• Task input:
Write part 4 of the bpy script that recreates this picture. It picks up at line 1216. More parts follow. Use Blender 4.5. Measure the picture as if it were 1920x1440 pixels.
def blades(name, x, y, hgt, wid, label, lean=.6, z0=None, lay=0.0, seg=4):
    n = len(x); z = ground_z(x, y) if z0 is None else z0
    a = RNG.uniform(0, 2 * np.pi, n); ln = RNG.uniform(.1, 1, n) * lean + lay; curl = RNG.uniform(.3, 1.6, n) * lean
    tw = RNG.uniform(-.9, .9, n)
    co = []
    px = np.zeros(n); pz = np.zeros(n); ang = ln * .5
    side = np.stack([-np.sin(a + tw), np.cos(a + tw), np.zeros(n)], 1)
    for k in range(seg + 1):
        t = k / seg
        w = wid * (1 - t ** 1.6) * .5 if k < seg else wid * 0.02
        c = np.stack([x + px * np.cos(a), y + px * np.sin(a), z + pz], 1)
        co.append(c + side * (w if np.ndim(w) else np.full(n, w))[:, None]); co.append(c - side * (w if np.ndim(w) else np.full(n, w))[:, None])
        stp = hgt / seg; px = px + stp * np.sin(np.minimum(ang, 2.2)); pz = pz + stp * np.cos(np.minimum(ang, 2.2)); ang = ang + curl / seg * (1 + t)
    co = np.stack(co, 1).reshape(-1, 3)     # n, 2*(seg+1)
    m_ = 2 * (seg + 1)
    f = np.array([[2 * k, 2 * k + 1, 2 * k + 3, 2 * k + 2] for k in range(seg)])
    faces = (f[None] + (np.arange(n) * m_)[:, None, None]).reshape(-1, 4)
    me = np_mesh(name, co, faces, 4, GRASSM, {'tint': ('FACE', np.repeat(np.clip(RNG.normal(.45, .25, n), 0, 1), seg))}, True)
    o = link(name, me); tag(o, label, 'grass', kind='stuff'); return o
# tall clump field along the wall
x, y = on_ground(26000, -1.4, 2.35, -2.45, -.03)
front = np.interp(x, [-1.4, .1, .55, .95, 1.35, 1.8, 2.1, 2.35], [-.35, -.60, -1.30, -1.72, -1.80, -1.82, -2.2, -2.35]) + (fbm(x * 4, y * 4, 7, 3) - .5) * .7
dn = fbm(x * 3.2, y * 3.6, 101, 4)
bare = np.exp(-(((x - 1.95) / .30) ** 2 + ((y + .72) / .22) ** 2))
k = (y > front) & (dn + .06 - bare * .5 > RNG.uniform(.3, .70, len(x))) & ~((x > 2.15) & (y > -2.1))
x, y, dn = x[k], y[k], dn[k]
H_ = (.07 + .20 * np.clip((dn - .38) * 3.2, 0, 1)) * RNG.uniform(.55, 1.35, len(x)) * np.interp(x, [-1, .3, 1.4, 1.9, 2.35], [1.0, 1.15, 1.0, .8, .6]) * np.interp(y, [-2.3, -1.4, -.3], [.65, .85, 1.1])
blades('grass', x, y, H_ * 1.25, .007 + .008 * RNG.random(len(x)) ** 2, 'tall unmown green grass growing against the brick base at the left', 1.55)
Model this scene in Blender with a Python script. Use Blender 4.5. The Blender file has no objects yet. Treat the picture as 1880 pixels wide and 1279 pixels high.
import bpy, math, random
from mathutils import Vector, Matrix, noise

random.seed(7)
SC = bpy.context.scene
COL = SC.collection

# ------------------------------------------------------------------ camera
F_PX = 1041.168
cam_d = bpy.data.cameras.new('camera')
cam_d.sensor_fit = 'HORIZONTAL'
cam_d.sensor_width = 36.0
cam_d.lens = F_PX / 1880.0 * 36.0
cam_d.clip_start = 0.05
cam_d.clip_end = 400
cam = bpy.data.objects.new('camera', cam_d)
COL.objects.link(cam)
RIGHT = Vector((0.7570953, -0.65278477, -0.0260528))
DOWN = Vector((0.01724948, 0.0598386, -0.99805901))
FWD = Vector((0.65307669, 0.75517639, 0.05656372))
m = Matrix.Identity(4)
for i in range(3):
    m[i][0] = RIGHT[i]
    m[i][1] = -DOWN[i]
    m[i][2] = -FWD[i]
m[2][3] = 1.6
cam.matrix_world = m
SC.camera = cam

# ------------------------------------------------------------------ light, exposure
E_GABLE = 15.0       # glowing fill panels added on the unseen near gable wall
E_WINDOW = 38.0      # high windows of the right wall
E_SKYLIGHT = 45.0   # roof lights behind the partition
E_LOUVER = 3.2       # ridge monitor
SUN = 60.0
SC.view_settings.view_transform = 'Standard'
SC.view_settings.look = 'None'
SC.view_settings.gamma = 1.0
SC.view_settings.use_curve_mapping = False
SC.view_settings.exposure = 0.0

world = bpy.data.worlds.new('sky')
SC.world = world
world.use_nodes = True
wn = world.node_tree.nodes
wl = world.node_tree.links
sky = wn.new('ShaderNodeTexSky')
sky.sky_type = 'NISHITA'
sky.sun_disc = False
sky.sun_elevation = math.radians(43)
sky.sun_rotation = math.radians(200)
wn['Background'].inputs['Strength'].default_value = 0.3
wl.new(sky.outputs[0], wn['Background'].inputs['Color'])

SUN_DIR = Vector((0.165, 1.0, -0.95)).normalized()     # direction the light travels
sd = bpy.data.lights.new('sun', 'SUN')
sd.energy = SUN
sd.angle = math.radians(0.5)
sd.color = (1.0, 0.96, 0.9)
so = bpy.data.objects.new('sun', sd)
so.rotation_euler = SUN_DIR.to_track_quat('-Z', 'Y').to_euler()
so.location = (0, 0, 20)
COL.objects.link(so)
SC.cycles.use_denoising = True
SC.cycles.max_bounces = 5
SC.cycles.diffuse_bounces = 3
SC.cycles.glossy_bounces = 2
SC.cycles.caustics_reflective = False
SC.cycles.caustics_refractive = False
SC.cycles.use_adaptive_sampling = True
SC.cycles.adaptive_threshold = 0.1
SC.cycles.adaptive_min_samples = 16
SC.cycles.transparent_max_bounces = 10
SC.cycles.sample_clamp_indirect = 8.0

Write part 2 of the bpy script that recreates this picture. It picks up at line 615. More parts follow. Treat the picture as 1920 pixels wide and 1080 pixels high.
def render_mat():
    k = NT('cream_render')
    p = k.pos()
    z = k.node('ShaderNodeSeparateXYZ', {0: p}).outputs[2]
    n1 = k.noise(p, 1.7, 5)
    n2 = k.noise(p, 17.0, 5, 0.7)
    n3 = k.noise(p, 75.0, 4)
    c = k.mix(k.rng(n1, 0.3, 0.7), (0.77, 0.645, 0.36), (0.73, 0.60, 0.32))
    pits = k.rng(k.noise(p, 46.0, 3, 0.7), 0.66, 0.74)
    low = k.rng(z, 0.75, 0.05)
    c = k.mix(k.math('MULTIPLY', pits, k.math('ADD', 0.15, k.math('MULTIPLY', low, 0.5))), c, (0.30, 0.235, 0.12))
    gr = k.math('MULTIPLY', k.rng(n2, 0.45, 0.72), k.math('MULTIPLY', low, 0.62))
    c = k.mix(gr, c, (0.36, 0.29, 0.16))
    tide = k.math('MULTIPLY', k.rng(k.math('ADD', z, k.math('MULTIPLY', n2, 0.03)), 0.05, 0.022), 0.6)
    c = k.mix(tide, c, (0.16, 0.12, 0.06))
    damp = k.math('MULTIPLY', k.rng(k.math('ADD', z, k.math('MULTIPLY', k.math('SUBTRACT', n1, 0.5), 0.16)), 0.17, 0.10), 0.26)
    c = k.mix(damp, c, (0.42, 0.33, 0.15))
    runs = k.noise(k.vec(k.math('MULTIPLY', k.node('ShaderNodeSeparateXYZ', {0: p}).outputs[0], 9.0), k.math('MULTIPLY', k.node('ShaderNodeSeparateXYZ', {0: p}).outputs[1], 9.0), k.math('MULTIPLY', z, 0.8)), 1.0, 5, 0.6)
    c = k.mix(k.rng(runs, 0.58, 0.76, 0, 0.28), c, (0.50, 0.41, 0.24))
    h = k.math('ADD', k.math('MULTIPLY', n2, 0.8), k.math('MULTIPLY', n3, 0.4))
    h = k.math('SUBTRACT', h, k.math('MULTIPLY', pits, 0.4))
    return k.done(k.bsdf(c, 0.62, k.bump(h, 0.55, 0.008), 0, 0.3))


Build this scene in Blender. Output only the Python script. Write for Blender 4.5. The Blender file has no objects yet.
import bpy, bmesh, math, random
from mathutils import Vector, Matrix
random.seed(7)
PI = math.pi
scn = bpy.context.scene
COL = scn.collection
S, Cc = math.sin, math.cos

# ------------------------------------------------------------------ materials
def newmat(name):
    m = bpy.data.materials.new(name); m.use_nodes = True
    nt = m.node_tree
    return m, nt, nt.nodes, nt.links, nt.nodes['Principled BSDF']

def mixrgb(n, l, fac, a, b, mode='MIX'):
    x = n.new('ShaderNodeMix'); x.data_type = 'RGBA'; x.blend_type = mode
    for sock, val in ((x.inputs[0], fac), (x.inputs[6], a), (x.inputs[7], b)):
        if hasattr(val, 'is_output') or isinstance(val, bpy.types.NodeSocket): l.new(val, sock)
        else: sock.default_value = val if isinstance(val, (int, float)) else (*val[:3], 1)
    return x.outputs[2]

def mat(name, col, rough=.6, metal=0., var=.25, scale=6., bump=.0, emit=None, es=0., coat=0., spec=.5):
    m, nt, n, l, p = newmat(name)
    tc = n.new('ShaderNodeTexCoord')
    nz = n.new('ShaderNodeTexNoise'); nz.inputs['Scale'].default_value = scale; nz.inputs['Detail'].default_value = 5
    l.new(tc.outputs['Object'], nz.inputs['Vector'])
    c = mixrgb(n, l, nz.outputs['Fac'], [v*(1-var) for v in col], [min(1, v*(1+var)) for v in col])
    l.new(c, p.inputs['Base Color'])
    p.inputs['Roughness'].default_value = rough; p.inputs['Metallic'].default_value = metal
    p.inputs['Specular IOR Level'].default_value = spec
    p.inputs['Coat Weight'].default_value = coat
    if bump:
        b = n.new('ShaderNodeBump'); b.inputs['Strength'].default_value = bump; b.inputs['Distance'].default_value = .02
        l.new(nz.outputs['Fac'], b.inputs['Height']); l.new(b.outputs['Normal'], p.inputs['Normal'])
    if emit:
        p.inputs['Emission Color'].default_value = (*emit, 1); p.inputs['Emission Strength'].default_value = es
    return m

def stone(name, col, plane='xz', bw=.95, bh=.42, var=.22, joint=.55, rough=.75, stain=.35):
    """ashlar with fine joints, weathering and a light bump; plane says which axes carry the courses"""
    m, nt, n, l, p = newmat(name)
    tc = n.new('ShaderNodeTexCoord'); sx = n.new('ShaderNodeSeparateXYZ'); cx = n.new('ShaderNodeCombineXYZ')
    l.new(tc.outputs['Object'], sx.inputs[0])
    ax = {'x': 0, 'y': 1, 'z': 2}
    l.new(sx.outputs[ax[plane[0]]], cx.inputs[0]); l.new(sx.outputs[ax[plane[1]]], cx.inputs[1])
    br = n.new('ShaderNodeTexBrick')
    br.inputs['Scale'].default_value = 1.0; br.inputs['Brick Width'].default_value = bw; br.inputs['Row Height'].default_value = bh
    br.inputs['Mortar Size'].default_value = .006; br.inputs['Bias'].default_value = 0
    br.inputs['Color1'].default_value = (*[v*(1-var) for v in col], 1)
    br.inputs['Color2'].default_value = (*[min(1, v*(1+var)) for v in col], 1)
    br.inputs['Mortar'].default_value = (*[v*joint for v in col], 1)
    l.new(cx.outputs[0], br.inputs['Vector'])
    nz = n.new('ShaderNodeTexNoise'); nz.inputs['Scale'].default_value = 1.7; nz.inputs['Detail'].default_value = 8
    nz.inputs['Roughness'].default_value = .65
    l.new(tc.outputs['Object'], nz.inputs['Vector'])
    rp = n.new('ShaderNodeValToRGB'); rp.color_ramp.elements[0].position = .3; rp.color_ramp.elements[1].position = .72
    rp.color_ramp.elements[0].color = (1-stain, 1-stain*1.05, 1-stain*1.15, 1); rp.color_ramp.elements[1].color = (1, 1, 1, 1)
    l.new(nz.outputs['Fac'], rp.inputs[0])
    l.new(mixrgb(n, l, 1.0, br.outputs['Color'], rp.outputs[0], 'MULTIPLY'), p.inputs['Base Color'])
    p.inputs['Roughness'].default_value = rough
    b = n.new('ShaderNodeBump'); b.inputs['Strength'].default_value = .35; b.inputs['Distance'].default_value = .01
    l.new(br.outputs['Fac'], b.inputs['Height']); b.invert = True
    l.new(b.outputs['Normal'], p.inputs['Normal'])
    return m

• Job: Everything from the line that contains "Model this scene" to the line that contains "COL = SC.collection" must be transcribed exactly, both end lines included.

• Expected answer:
Model this scene in Blender with a Python script. Use Blender 4.5. The Blender file has no objects yet. Treat the picture as 1880 pixels wide and 1279 pixels high.
import bpy, math, random
from mathutils import Vector, Matrix, noise

random.seed(7)
SC = bpy.context.scene
COL = SC.collection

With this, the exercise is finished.